— start SUPPLIED MATERIAL —

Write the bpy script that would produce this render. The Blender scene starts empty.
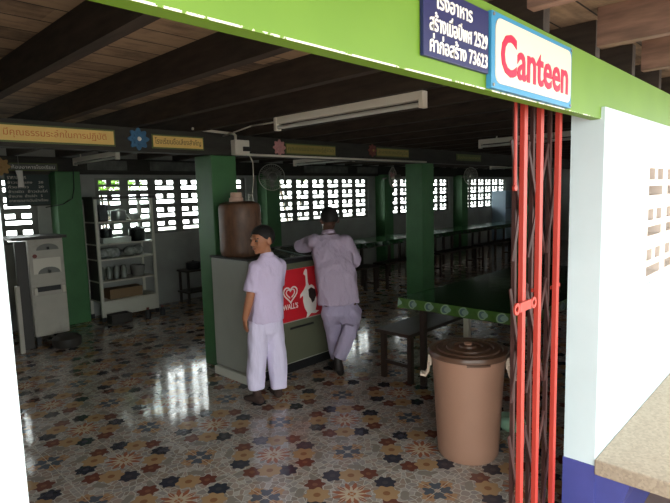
import bpy, math, random
from mathutils import Vector, Matrix
random.seed(7)
C = bpy.context.scene.collection
PI = math.pi

# ---------------------------------------------------------------- camera, sky, exposure
def set_camera():
    f, W = 522.0, 670.0
    dx = Vector((838-335, -(179-251.5), -f)).normalized()      # along the facade
    dy = Vector((-215-335, -(208-251.5), -f))                  # into the building
    dy = (dy - dx*dx.dot(dy)).normalized()
    dz = dx.cross(dy)
    cam = bpy.data.cameras.new('camera'); cam.sensor_width = 36; cam.lens = f/W*36
    cam.clip_start = 0.05; cam.clip_end = 500
    o = bpy.data.objects.new('camera', cam); C.objects.link(o)
    o.matrix_world = Matrix.Translation((0, 0, 1.6)) @ Matrix((dx, dy, dz)).to_4x4()
    bpy.context.scene.camera = o
set_camera()

world = bpy.data.worlds.new('overcast_sky'); bpy.context.scene.world = world
world.use_nodes = True
bg = world.node_tree.nodes['Background']
bg.inputs[0].default_value = (0.93, 1.0, 0.98, 1)
# thin cloud, much brighter on the sun's side, which is behind the building
wn_ = world.node_tree.nodes; wl_ = world.node_tree.links
tcw = wn_.new('ShaderNodeTexCoord'); spw = wn_.new('ShaderNodeSeparateXYZ'); mrw = wn_.new('ShaderNodeMapRange')
wl_.new(tcw.outputs['Generated'], spw.inputs[0]); wl_.new(spw.outputs[1], mrw.inputs[0])
mrw.interpolation_type = 'SMOOTHSTEP'
mrw.inputs[1].default_value = -.1; mrw.inputs[2].default_value = .9; mrw.inputs[3].default_value = 2.3; mrw.inputs[4].default_value = 5.0
wl_.new(mrw.outputs[0], bg.inputs[1])

vs = bpy.context.scene.view_settings
vs.view_transform = 'Standard'; vs.look = 'None'; vs.gamma = 1; vs.use_curve_mapping = False
vs.exposure = 1.48
bpy.context.scene.cycles.max_bounces = 10
bpy.context.scene.cycles.diffuse_bounces = 7
bpy.context.scene.cycles.sample_clamp_indirect = 6

# ---------------------------------------------------------------- materials
def S(r, g, b):
    f = lambda c: (c/12.92 if c <= .04045 else ((c+.055)/1.055)**2.4)
    return (f(r/255), f(g/255), f(b/255), 1)

def newmat(name):
    m = bpy.data.materials.new(name); m.use_nodes = True
    nt = m.node_tree; b = nt.nodes['Principled BSDF']
    return m, nt, b

def mat(name, col, rough=.6, metal=0, vary=0, scale=6, bump=0, bscale=40, stretch=None, spec=.5, bdist=.01, dark=None, dirt=0, dscale=3):
    m, nt, b = newmat(name)
    b.inputs['Base Color'].default_value = col; b.inputs['Roughness'].default_value = rough
    b.inputs['Metallic'].default_value = metal; b.inputs['Specular IOR Level'].default_value = spec
    L = nt.links.new
    if vary or bump or dirt:
        tc = nt.nodes.new('ShaderNodeTexCoord'); mp = nt.nodes.new('ShaderNodeMapping')
        L(tc.outputs['Object'], mp.inputs[0])
        if stretch: mp.inputs['Scale'].default_value = stretch
    src = None
    if vary:
        n = nt.nodes.new('ShaderNodeTexNoise'); n.inputs['Scale'].default_value = scale; n.inputs['Detail'].default_value = 6
        L(mp.outputs[0], n.inputs['Vector'])
        r = nt.nodes.new('ShaderNodeValToRGB')
        r.color_ramp.elements[0].position = .3; r.color_ramp.elements[1].position = .7
        d = dark or tuple(c*(1-vary) for c in col[:3])
        r.color_ramp.elements[0].color = (*d[:3], 1)
        r.color_ramp.elements[1].color = tuple(min(1, c*(1+vary*.5)) for c in col[:3])+(1,)
        L(n.outputs['Fac'], r.inputs[0]); L(r.outputs[0], b.inputs['Base Color']); src = r.outputs[0]
    if dirt:
        n = nt.nodes.new('ShaderNodeTexNoise'); n.inputs['Scale'].default_value = dscale; n.inputs['Detail'].default_value = 8; n.inputs['Roughness'].default_value = .7
        L(mp.outputs[0], n.inputs['Vector'])
        r = nt.nodes.new('ShaderNodeValToRGB'); r.color_ramp.elements[0].position = .52; r.color_ramp.elements[1].position = .68
        r.color_ramp.elements[0].color = (0, 0, 0, 1); r.color_ramp.elements[1].color = (dirt, dirt, dirt, 1)
        L(n.outputs['Fac'], r.inputs[0])
        mx = nt.nodes.new('ShaderNodeMix'); mx.data_type = 'RGBA'
        L(r.outputs[0], mx.inputs[0])
        if src: L(src, mx.inputs[6])
        else: mx.inputs[6].default_value = col
        mx.inputs[7].default_value = (.03, .022, .015, 1)
        L(mx.outputs[2], b.inputs['Base Color'])
    if bump:
        n = nt.nodes.new('ShaderNodeTexNoise'); n.inputs['Scale'].default_value = bscale; n.inputs['Detail'].default_value = 4
        L(mp.outputs[0], n.inputs['Vector'])
        bp = nt.nodes.new('ShaderNodeBump'); bp.inputs['Strength'].default_value = bump; bp.inputs['Distance'].default_value = bdist
        L(n.outputs['Fac'], bp.inputs['Height']); L(bp.outputs[0], b.inputs['Normal'])
    return m

class NG:
    """small helper for writing shader maths"""
    def __init__(s, nt): s.nt = nt
    def m(s, op, a, b=None, c=None):
        n = s.nt.nodes.new('ShaderNodeMath'); n.operation = op
        for i, v in enumerate((a, b, c)):
            if v is None: continue
            if isinstance(v, (int, float)): n.inputs[i].default_value = v
            else: s.nt.links.new(v, n.inputs[i])
        return n.outputs[0]
    def mix(s, fac, a, b):
        n = s.nt.nodes.new('ShaderNodeMix'); n.data_type = 'RGBA'
        for i, v in ((0, fac), (6, a), (7, b)):
            if isinstance(v, (int, float, tuple)): n.inputs[i].default_value = v
            else: s.nt.links.new(v, n.inputs[i])
        return n.outputs[2]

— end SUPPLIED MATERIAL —

JOB: Leave the pictures out, and print every line of the listing exactly as written.

IN RESPONSE:
Write the bpy script that would produce this render. The Blender scene starts empty.
import bpy, math, random
from mathutils import Vector, Matrix
random.seed(7)
C = bpy.context.scene.collection
PI = math.pi

# ---------------------------------------------------------------- camera, sky, exposure
def set_camera():
    f, W = 522.0, 670.0
    dx = Vector((838-335, -(179-251.5), -f)).normalized()      # along the facade
    dy = Vector((-215-335, -(208-251.5), -f))                  # into the building
    dy = (dy - dx*dx.dot(dy)).normalized()
    dz = dx.cross(dy)
    cam = bpy.data.cameras.new('camera'); cam.sensor_width = 36; cam.lens = f/W*36
    cam.clip_start = 0.05; cam.clip_end = 500
    o = bpy.data.objects.new('camera', cam); C.objects.link(o)
    o.matrix_world = Matrix.Translation((0, 0, 1.6)) @ Matrix((dx, dy, dz)).to_4x4()
    bpy.context.scene.camera = o
set_camera()

world = bpy.data.worlds.new('overcast_sky'); bpy.context.scene.world = world
world.use_nodes = True
bg = world.node_tree.nodes['Background']
bg.inputs[0].default_value = (0.93, 1.0, 0.98, 1)
# thin cloud, much brighter on the sun's side, which is behind the building
wn_ = world.node_tree.nodes; wl_ = world.node_tree.links
tcw = wn_.new('ShaderNodeTexCoord'); spw = wn_.new('ShaderNodeSeparateXYZ'); mrw = wn_.new('ShaderNodeMapRange')
wl_.new(tcw.outputs['Generated'], spw.inputs[0]); wl_.new(spw.outputs[1], mrw.inputs[0])
mrw.interpolation_type = 'SMOOTHSTEP'
mrw.inputs[1].default_value = -.1; mrw.inputs[2].default_value = .9; mrw.inputs[3].default_value = 2.3; mrw.inputs[4].default_value = 5.0
wl_.new(mrw.outputs[0], bg.inputs[1])

vs = bpy.context.scene.view_settings
vs.view_transform = 'Standard'; vs.look = 'None'; vs.gamma = 1; vs.use_curve_mapping = False
vs.exposure = 1.48
bpy.context.scene.cycles.max_bounces = 10
bpy.context.scene.cycles.diffuse_bounces = 7
bpy.context.scene.cycles.sample_clamp_indirect = 6

# ---------------------------------------------------------------- materials
def S(r, g, b):
    f = lambda c: (c/12.92 if c <= .04045 else ((c+.055)/1.055)**2.4)
    return (f(r/255), f(g/255), f(b/255), 1)

def newmat(name):
    m = bpy.data.materials.new(name); m.use_nodes = True
    nt = m.node_tree; b = nt.nodes['Principled BSDF']
    return m, nt, b

def mat(name, col, rough=.6, metal=0, vary=0, scale=6, bump=0, bscale=40, stretch=None, spec=.5, bdist=.01, dark=None, dirt=0, dscale=3):
    m, nt, b = newmat(name)
    b.inputs['Base Color'].default_value = col; b.inputs['Roughness'].default_value = rough
    b.inputs['Metallic'].default_value = metal; b.inputs['Specular IOR Level'].default_value = spec
    L = nt.links.new
    if vary or bump or dirt:
        tc = nt.nodes.new('ShaderNodeTexCoord'); mp = nt.nodes.new('ShaderNodeMapping')
        L(tc.outputs['Object'], mp.inputs[0])
        if stretch: mp.inputs['Scale'].default_value = stretch
    src = None
    if vary:
        n = nt.nodes.new('ShaderNodeTexNoise'); n.inputs['Scale'].default_value = scale; n.inputs['Detail'].default_value = 6
        L(mp.outputs[0], n.inputs['Vector'])
        r = nt.nodes.new('ShaderNodeValToRGB')
        r.color_ramp.elements[0].position = .3; r.color_ramp.elements[1].position = .7
        d = dark or tuple(c*(1-vary) for c in col[:3])
        r.color_ramp.elements[0].color = (*d[:3], 1)
        r.color_ramp.elements[1].color = tuple(min(1, c*(1+vary*.5)) for c in col[:3])+(1,)
        L(n.outputs['Fac'], r.inputs[0]); L(r.outputs[0], b.inputs['Base Color']); src = r.outputs[0]
    if dirt:
        n = nt.nodes.new('ShaderNodeTexNoise'); n.inputs['Scale'].default_value = dscale; n.inputs['Detail'].default_value = 8; n.inputs['Roughness'].default_value = .7
        L(mp.outputs[0], n.inputs['Vector'])
        r = nt.nodes.new('ShaderNodeValToRGB'); r.color_ramp.elements[0].position = .52; r.color_ramp.elements[1].position = .68
        r.color_ramp.elements[0].color = (0, 0, 0, 1); r.color_ramp.elements[1].color = (dirt, dirt, dirt, 1)
        L(n.outputs['Fac'], r.inputs[0])
        mx = nt.nodes.new('ShaderNodeMix'); mx.data_type = 'RGBA'
        L(r.outputs[0], mx.inputs[0])
        if src: L(src, mx.inputs[6])
        else: mx.inputs[6].default_value = col
        mx.inputs[7].default_value = (.03, .022, .015, 1)
        L(mx.outputs[2], b.inputs['Base Color'])
    if bump:
        n = nt.nodes.new('ShaderNodeTexNoise'); n.inputs['Scale'].default_value = bscale; n.inputs['Detail'].default_value = 4
        L(mp.outputs[0], n.inputs['Vector'])
        bp = nt.nodes.new('ShaderNodeBump'); bp.inputs['Strength'].default_value = bump; bp.inputs['Distance'].default_value = bdist
        L(n.outputs['Fac'], bp.inputs['Height']); L(bp.outputs[0], b.inputs['Normal'])
    return m

class NG:
    """small helper for writing shader maths"""
    def __init__(s, nt): s.nt = nt
    def m(s, op, a, b=None, c=None):
        n = s.nt.nodes.new('ShaderNodeMath'); n.operation = op
        for i, v in enumerate((a, b, c)):
            if v is None: continue
            if isinstance(v, (int, float)): n.inputs[i].default_value = v
            else: s.nt.links.new(v, n.inputs[i])
        return n.outputs[0]
    def mix(s, fac, a, b):
        n = s.nt.nodes.new('ShaderNodeMix'); n.data_type = 'RGBA'
        for i, v in ((0, fac), (6, a), (7, b)):
            if isinstance(v, (int, float, tuple)): n.inputs[i].default_value = v
            else: s.nt.links.new(v, n.inputs[i])
        return n.outputs[2]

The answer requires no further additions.